Why does the snow plow go down the street with the plow up?
v  In a snowfall less than three inches, Priority 2 and 3 roads will not be plowed but will have salt applied at intersections, hills, and curves.
v  Each plow vehicle has their designated route throughout the city.  We do not plow to and from routes.
v  The plow could be traveling back to the shop for repairs.
v  The plow could be traveling to get a refill of salt or sand.
v  The plow is traveling back to its route after a refill or repair.


When do you plow?
v  When a snowfall of greater than three inches has accumulated the Director of Public Infrastructure will authorize an action plan for general plowing (plowing all streets in the City).
v  When snowfall of less than three inches has accumulated, salt and/or plowing may be utilized.  Primary roads may be completely cleared of snow and salt applied.  Secondary roads will not be plowed but will have salt applied at intersections, hills and curves.
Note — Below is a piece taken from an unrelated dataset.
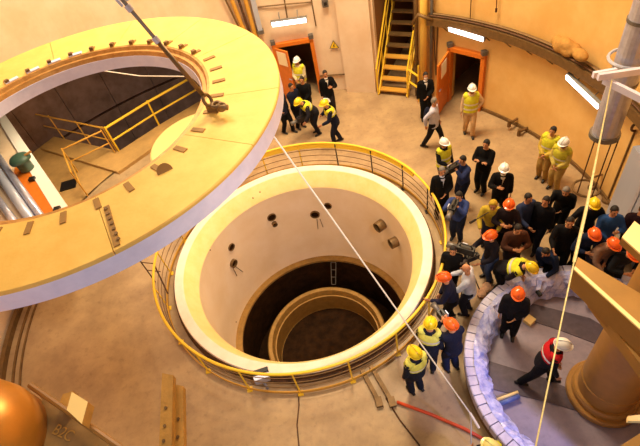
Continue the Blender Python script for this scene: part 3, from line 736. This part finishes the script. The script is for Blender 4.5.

I thought the City did not use sand on the streets anymore.  Why are crews putting sand on the streets?
When pavement temperatures are five (5) degrees or below salt is ineffective.  Under these circumstances sand is put on the road for traction.    

Why is my street always last to be plowed?
Intensity, duration and timing of the snow event present unique challenges and may result in longer times than anticipated before we are able to remove the snow from every street.  As main streets are cleared, we will proceed to the secondary streets and to low volume residential through streets, dead ends and cul-de-sacs, and alleys.  Continued snowfall may require that we return to the main streets or dedicate equipment such that we may experience significant delay in getting to Priority 2 and 3 streets.  Crews have 17 plow routes which can be seen by clicking here.  If a snow plow operator finishes their route, they will assist on other routes in order to complete all routes as quickly as conditions allow.
 

Why has the plow left a large amount of snow in my driveway and in front of my mailbox so that I can’t get my car out or get to my mailbox?  When will they come to clean It up?
Our goal is to clear the roadway for safe travel.  Unfortunately, snow deposited in your driveway and in front of your mailbox is an inconvenient result of plowing.  There is no other way to accomplish snow plowing operations on City streets.  The greater the snowfall, the greater the amount of snow plowed into your driveway and in front of your mailbox.  City crews will not remove snow from the end of private driveways or from in front of mailboxes.  Adjacent property owners are responsible for clearing the snow to gain access to the roadway and mailbox.  While some property owners may think the snow from the entire width of the street has been deposited at the end of their driveway, please be assured that snow plow operators do their best to make sure everyone receives the same amount of snow.  We regret the inconvenience.

My sidewalk needs to be shoveled because the plow plowed snow onto it.  When will you be here to do that?
Every effort is made to minimize snow deposited on sidewalks.  Unfortunately, the City does not have the available resources to clear sidewalks.  And, as outlined in Manitowoc Municipal Code 7.210, snow and ice removal from sidewalks is the responsibility of the adjacent property owner.
 

My mailbox was damaged by the snowplow.  What do I do?
Property owners should fix the mailbox and then stop at the City Clerk’s Office (900 Quay Street) to place a claim for the damage.  Remember to check your mailbox to make sure that it complies with Manitowoc Municipal Code 7.125, Location of Mailboxes.